Enter Jordan Seidhom, retired sheriff’s deputy and current volunteer firefighter based in South Carolina, who owns and is licensed to pilot a small helicopter. Credible posts were being made on social media identifying people in need of rescue from the floods in Helene’s wake, so Jordan decided to do what he could to save these folks on his own time and dime. He secured pre-authorization to overfly Charlotte-Douglas Airport and head into the mountain gap en route to North Carolina. Jordan loaded his Robinson 44 with bottled water and emergency foodstuffs, and his son Landon accompanied him as co-pilot. When airborne, Jordan’s was the only helicopter operating within a forty-mile radius.
On Saturday, September 28th, the Seidhoms rescued four stranded persons, and spent the night sleeping in recliners at a nearby air strip. On Sunday they flew another mission to find more survivors. In a landscape ravaged by the floods, with natural and man-made landmarks hidden beneath turbid waters, the Seidhoms spotted an older couple on what remained of a driveway, except that much of the packed earth beneath it had been washed away. Jordan landed on this impromptu helipad, though he was worried about it bearing too much weight. Thus he decided to take just the wife first, relaying her to an outpost of first responders about three minutes away by helicopter, then return for the husband, who was left in Landon’s company.
Jordan dropped off the wife with the first responders, quieting their legitimate concerns about competent rescuers by notifying them of his public service credentials. Just as Jordan was about to return to his helicopter, an unidentified official of the Lake Lure Fire Department approached Jordan and ordered him to fly no more rescue missions under threat of arrest.

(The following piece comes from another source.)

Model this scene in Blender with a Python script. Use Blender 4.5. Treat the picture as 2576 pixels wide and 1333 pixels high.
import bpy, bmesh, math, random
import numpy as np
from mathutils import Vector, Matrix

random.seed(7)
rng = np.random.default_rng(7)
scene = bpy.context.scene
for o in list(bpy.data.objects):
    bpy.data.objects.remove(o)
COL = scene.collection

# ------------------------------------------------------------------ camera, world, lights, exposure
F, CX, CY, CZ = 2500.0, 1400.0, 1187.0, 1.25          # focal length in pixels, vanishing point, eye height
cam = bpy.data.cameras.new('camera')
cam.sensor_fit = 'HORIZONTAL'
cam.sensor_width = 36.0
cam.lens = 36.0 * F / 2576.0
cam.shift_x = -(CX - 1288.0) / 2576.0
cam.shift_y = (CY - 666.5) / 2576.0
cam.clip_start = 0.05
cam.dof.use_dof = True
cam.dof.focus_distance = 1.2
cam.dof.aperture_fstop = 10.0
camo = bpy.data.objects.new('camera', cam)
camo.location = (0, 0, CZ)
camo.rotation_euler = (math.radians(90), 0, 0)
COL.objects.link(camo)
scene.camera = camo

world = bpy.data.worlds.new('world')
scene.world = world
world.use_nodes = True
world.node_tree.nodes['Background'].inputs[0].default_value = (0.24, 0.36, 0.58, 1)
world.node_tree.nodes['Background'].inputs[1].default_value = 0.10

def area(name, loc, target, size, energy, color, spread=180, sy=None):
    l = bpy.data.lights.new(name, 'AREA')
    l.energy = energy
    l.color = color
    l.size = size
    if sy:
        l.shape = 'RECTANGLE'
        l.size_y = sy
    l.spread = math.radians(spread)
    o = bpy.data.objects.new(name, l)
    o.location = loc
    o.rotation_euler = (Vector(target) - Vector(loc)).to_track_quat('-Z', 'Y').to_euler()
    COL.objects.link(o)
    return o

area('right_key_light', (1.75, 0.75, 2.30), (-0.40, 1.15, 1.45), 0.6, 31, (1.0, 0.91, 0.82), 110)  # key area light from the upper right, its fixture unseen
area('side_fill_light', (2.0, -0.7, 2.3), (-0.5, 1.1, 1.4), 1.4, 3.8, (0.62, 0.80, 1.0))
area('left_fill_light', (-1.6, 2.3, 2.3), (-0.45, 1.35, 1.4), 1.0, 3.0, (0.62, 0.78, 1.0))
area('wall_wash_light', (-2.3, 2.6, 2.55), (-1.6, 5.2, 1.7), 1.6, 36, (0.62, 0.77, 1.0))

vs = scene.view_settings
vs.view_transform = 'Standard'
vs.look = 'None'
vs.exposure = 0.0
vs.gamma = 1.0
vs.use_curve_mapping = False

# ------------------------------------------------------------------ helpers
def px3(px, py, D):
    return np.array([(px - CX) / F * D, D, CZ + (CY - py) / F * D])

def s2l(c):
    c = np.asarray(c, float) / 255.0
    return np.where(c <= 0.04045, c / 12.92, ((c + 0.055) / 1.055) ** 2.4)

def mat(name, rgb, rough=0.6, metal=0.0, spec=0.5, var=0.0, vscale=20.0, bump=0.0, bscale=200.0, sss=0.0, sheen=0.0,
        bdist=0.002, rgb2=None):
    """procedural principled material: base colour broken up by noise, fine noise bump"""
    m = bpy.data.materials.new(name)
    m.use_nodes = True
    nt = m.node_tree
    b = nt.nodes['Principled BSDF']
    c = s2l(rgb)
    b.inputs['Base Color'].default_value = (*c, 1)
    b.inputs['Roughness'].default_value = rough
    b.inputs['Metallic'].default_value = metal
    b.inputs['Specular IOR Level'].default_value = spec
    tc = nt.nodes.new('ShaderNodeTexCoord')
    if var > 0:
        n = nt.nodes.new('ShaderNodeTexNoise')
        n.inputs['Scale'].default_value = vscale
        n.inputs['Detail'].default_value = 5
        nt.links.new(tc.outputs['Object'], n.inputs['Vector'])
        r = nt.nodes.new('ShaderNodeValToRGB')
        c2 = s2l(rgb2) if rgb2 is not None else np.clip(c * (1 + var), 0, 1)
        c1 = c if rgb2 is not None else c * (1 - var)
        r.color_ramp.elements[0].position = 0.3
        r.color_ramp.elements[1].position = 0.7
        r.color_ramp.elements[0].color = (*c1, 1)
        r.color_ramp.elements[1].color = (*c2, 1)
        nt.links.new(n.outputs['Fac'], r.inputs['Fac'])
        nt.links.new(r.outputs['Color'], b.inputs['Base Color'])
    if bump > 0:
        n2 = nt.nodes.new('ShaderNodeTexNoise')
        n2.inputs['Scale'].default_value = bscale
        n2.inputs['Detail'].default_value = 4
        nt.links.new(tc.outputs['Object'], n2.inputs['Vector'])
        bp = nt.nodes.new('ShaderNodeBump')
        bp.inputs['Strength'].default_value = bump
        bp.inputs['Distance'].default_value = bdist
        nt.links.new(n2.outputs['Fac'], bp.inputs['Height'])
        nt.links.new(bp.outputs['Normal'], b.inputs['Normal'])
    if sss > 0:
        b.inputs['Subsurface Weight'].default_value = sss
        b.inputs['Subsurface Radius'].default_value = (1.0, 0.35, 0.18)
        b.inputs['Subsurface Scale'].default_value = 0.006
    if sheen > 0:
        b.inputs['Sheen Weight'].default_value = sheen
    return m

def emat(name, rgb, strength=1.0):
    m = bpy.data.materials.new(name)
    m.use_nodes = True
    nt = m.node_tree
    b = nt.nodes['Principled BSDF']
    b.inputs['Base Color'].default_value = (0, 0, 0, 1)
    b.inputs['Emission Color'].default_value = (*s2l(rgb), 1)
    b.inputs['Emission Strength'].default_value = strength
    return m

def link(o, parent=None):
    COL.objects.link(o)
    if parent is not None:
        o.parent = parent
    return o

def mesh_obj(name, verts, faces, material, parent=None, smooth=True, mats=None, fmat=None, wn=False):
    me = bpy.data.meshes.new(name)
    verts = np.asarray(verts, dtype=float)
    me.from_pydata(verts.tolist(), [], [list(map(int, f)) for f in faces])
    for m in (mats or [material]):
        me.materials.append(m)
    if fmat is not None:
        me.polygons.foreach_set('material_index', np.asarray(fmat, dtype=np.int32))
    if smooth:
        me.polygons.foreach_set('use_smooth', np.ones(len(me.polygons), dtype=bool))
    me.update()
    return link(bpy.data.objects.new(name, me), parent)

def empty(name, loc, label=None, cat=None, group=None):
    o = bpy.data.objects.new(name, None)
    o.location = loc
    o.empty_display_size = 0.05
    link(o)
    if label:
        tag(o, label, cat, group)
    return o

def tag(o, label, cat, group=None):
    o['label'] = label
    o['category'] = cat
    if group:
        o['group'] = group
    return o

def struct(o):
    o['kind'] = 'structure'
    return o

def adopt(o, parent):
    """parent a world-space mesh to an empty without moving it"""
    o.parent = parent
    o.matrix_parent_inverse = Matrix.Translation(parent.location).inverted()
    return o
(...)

The official even told him to inform any other pilot colleagues that they would be arrested if they attempted to fly rescue missions into the official’s jurisdiction. Jordan flew back to pick up Landon, but abandoned the husband, telling him about the local fire official’s prohibition on further rescue flights, which would be forestalled by the official arranging minutes later for aviation authorities to designate the area a “no fly zone.”
In the face of unfathomable devastation, when the whole country is rallying to help those affected by the hurricane, at least one government official preferred that people die on his watch than be rescued by voluntaryist competition!